En la fiesta de Pentecostés celebramos la efusión del Espíritu Santo sobre la Iglesia naciente, pero también aquella promesa que Jesús manifestó a los Apóstoles antes de ascender al cielo: “reciban el Espíritu Santo…” (Hech 1, 8). Pentecostés es una palabra griega que significa “cincuentenario” y era una fiesta que se celebraba cincuenta días después de la Pascua: se conmemoraba la salida de Egipto, que posteriormente se asoció a la ley del Sinaí, donde se selló la renovación de la Alianza con el Señor.
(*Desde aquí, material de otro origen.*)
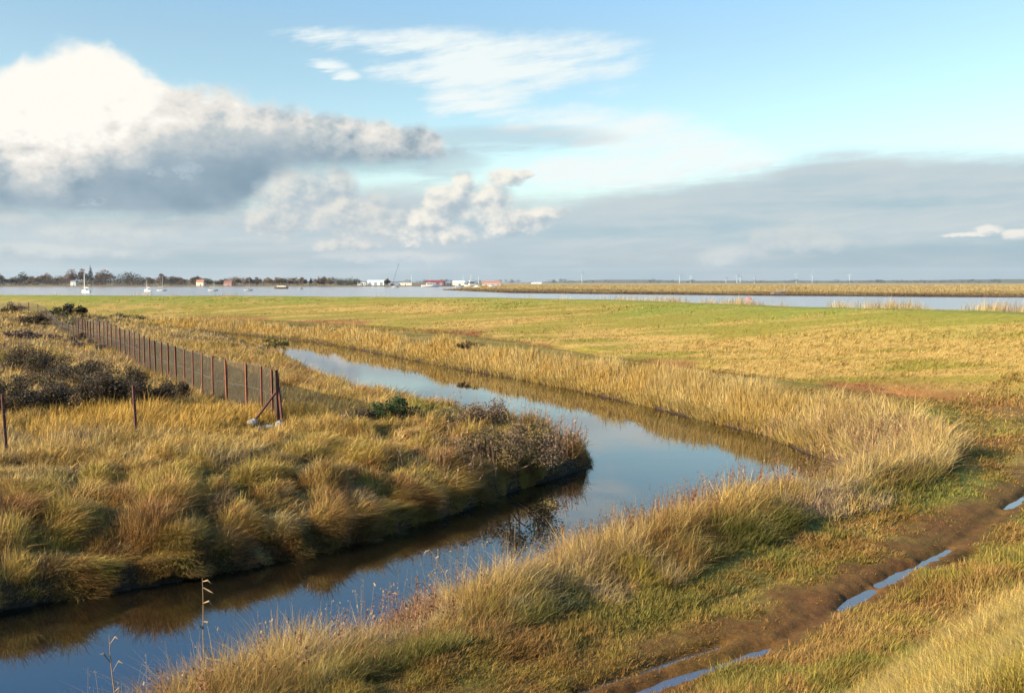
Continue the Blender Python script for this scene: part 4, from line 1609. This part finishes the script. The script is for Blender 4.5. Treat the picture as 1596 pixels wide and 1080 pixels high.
def motorboat(lab, px, py, L_, yaw, cab, hm=HULLW, group='motor boats near the boatyard', mast=0):
    B_, F_ = L_ * .33, L_ * .09 + .4
    t = boat_base(lab, px, py, L_, B_, F_, yaw, hm, 'motor_boat', 'boat', group)
    c = MB().box((-L_ * .02, 0, F_ + cab / 2 - .1), (L_ * .42, B_ * .66, cab), taper=.85).build('cabin', HULLW, t)
    for sd_ in (-1, 1):
        MB().box((-L_ * .02, sd_ * B_ * .31, F_ + cab * .55), (L_ * .3, .12, cab * .3)).build('window', GLS, c)
    MB().box((L_ * .185, 0, F_ + cab * .58), (.1, B_ * .5, cab * .34)).build('windscreen', GLS, c)
    MB().path([(-L_ * .48, -B_ * .3, F_ + .7), (-L_ * .3, -B_ * .42, F_ + .7), (L_ * .3, -B_ * .36, F_ + .8), (L_ * .46, 0, F_ + .95), (L_ * .3, B_ * .36, F_ + .8), (-L_ * .3, B_ * .42, F_ + .7)], [.03] * 6, 4).build('guard_rail', MAST, t)
    if mast:
        MB().tube((0, 0, F_ + cab), (0, 0, mast), .09, .05, 6).build('mast', MAST, t)
    return t


motorboat('little white boat alone on the water below the crane', 616, 448.6, 6.5, 15, 1.5)
motorboat('sleek white motor yacht in front of the red boat shed, with a tall thin mast', 670, 447.5, 19, 10, 2.6, mast=21)
motorboat('tiny white boat right of the dark barge', 469, 451.0, 2.8, 30, .6)
motorboat('large white boat with a tall cabin in the middle of the boatyard moorings', 735, 447.3, 17, 200, 5.4)
motorboat('white boat between the red boat shed and the tall cabin boat', 716, 447.2, 9, 20, 2.0)
motorboat('white boat close below the tall cabin boat, bow to its right', 743, 448.0, 7, -25, 1.4)
motorboat('white boat in front of the pink terrace', 768, 447.6, 9, 195, 1.8)
for px, top, lab in ((641.5, 429, 'pale mast standing above the long low shed right of the crane'), (722, 430, 'white mast left of the tall cabin boat'),
                     (734, 428, 'thin white mast directly above the tall cabin boat'), (746, 431, 'short white mast right of the tall cabin boat')):
    x, y = at_dist(px, 1225)
    z = hz(x, y)
    t = thing('boat_mast', lab, 'mast', (x, y, z), 0, 'masts in the boatyard')
    h = CAMZ + (440 - top) / FPX * 1225 - z
    MB().tube((0, 0, -.2), (0, 0, h), .24 if px > 640 and px < 643 else .17, .12, 8).build('pole', WHT, t)
    MB().tube((-1.1, 0, h * .66), (1.1, 0, h * .66), .05, .05, 5).build('spreader', MAST, t)

# red buoy, wreck on the saltmarsh edge
x, y = G(1167, 466.5, 0)
t = thing('buoy', 'red mooring buoy on the water off the saltmarsh', 'buoy', (x, y, 0))
RED = mat('buoy_red', (.48, .11, .09), .5, .1, 3)
secs = [[(math.cos(a) * r, math.sin(a) * r, z) for a in np.linspace(0, 2 * math.pi, 15)] for r, z in ((.3, -.5), (.8, -.25), (.95, .1), (.8, .35), (.4, .55), (.12, .62))]
MB().loft(secs).build('float', RED, t, smooth=True)
MB().tube((0, 0, .6), (0, 0, .9), .05, .05, 6).tube((-.15, 0, .9), (.15, 0, .9), .05, .05, 6).build('ring', DRK, t)
x, y = G(1212, 460.0, .2)
t = thing('boat_wreck', 'weathered grey ribs of an old wreck on the edge of the saltmarsh', 'wreck', (x, y, hz(x, y)), .35)
WD = mat('weathered_wood', (.20, .165, .14), .9, .3, 3)
MB().path([(-3.2, 0, .2), (0, 0, .25), (2.8, 0, .9), (3.6, 0, 3.1)], [.18, .2, .18, .12], 6).build('keel', WD, t)
for u in np.linspace(-2.6, 2.6, 7):
    for sd_ in (-1, 1):
        hh = 1.1 + .55 * (u + 2.6) / 2.6 * random.uniform(.6, 1.1)
        MB().path([(u, 0, .3), (u + .1, sd_ * .8, .6), (u + .25, sd_ * 1.15, hh)], [.12, .11, .07], 5).build('rib', WD, t)
b = MB()
for z_ in (.55, .85):
    b.path([(-2.6, -.9, z_), (0, -1.1, z_ + .1), (2.5, -.8, z_ + .5)], [.09, .11, .08], 5)
b.build('plank', WD, t)

# ------------------------------------------------------------------ wind turbines on the horizon
TWH = mat('turbine_white', (.22, .26, .29), .5, .03, .1)
ORD = ['first', 'second', 'third', 'fourth', 'fifth', 'sixth', 'seventh', 'eighth', 'ninth']


def turbine(lab, px, top, rot, bl, dist=5200):
    x, y = at_dist(px, dist)
    z = hz(x, y)
    h = CAMZ + (440 - top) / FPX * dist - z
    t = thing('wind_turbine', lab, 'wind turbine', (x, y, z), random.uniform(-.5, .5), 'wind turbines along the horizon')
    MB().path([(0, 0, -2), (0, 0, h * .5), (0, 0, h)], [2.9, 2.3, 1.6], 12).build('tower', TWH, t)
    MB().box((0, .8, h + 1.2), (3.6, 9, 3.6), taper=.9).build('nacelle', TWH, t)
    hb = MB().tube((0, -3.7, h + 1.2), (0, -6.2, h + 1.2), 1.7, .5, 10).build('hub', TWH, t)
    for k in range(3):
        a = R(rot + 120 * k)
        d = Vector((math.sin(a), 0, math.cos(a)))
        n = Vector((math.cos(a), 0, -math.sin(a)))
        secs = []
        for u, w, th in ((.0, .9, .9), (.08, 1.1, .8), (.2, 2.2, .5), (.6, 1.4, .3), (1, .35, .12)):
            c = Vector((0, -5.0, h + 1.2)) + d * (1 + bl * u)
            secs.append([c + n * (w * math.cos(q)) + Vector((0, th * math.sin(q), 0)) for q in np.linspace(0, 2 * math.pi, 7)])
        MB().loft(secs).build('blade', TWH, t)
    return t


TB = [(907, 425, 20, 17, 'wind turbine standing alone, well left of all the others'),
      (1059, 429, 50, 15, 'tall wind turbine at the left end of the main group'),
      (1076, 433, 0, 13, 'second wind turbine from the left end of the main group, shorter'),
      (1131, 434, 30, 12, 'faint short wind turbine left of the close pair'),
      (1148, 430, 80, 13, 'left one of the close pair of wind turbines'),
      (1153, 431, 10, 13, 'right one of the close pair of wind turbines'),
      (1175, 433, 60, 12, 'short wind turbine first right of the close pair'),
      (1240, 429, 25, 14, 'wind turbine directly left of the tallest one of the main group'),
      (1265, 426, 5, 16, 'tallest wind turbine of the main group'),
      (1323, 430, 45, 13, 'wind turbine at the right end of the row')]
for px, top, rot, bl, lab in TB:
    turbine(lab, px, top, rot, bl * 1.0)

# ------------------------------------------------------------------ sun, sky, air
SUN_AZ, SUN_EL = 243.0, 21.0           # compass-like: degrees clockwise from +Y
sv = Vector((math.sin(R(SUN_AZ)) * math.cos(R(SUN_EL)), math.cos(R(SUN_AZ)) * math.cos(R(SUN_EL)), math.sin(R(SUN_EL))))
ld = bpy.data.lights.new('sun', 'SUN')
ld.energy = 5.0
ld.angle = R(.53)
ld.color = (1.0, .85, .62)
lo = bpy.data.objects.new('sun', ld)
COL.objects.link(lo)
lo.location = (-30, -20, 40)
lo.rotation_euler = sv.to_track_quat('Z', 'Y').to_euler()

EXPO = 1.5
W = bpy.data.worlds.new('World')
sc.world = W
W.use_nodes = True
nt = W.node_tree
for nd in list(nt.nodes):
    nt.nodes.remove(nd)
L = nt.links.new


class E:
    """a float socket with arithmetic"""
    def __init__(s, k):
        s.k = k

    @staticmethod
    def op(o, *a):
        n = nt.nodes.new('ShaderNodeMath')
        n.operation = o
        for i, q in enumerate(a):
            if isinstance(q, E):
                L(q.k, n.inputs[i])
            else:
                n.inputs[i].default_value = q
        return E(n.outputs[0])

    def __add__(s, o): return E.op('ADD', s, o)
    def __radd__(s, o): return E.op('ADD', o, s)
    def __sub__(s, o): return E.op('SUBTRACT', s, o)
    def __rsub__(s, o): return E.op('SUBTRACT', o, s)
    def __mul__(s, o): return E.op('MULTIPLY', s, o)
    def __rmul__(s, o): return E.op('MULTIPLY', o, s)
    def max(s, o): return E.op('MAXIMUM', s, o)
    def min(s, o): return E.op('MINIMUM', s, o)


def ss(a, b, x):
    n = nt.nodes.new('ShaderNodeMapRange')
    n.interpolation_type = 'SMOOTHSTEP'
    n.inputs['From Min'].default_value, n.inputs['From Max'].default_value = a, b
    L(x.k, n.inputs['Value'])
    return E(n.outputs['Result'])


def vec(x, y, z=0.0):
    n = nt.nodes.new('ShaderNodeCombineXYZ')
    for i, q in enumerate((x, y, z)):
        if isinstance(q, E):
            L(q.k, n.inputs[i])
        else:
            n.inputs[i].default_value = q
    return n.outputs[0]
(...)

Además, Pentecostés es la experiencia fundante de la Iglesia, centrada en la persona de Jesús. Para el evangelista Juan todo ha culminado en la Pascua y, al mismo tiempo, todo está empezando. No presenta Pentecostés como un acontecimiento histórico-cronológico, sino como un hecho teológico de gran experiencia de fe. Por tanto, el don de Jesús es vida interior compartida, pero también una forma distinta de comunión y de fraternidad. A los Apóstoles les costaba entender esa “comunión y nueva presencia”, pues aún permanecían en sus corazones el temor y la tristeza por no poder estar con el Señor. Por eso que el acto de Jesús al mostrar sus manos es más que una constatación de un hecho, porque se coloca en medio de ellos para darles su paz, alegría y confianza de que no están solos. Ahora los acompaña la presencia del Espíritu Santo, porque sin él su misión sería imposible. Y les deja una tarea: “perdonar los pecados” para que manifiesten dónde está la vida y dónde la muerte. Ello, para concientizar a la humanidad de que el “perdón” nos hace más libres para amar y amar al modo de cómo Dios ama. Por lo tanto, no es misión de la comunidad –como no era la de Jesús– juzgar a los hombres, sino más bien constatar y confirmar que la condena al pecado es el juicio que el propio hombre hace de sí mismo ante Dios.
“Los pecados serán perdonados a los que ustedes se los perdonen, y serán retenidos a los que ustedes se los retengan” (Jn 20, 22).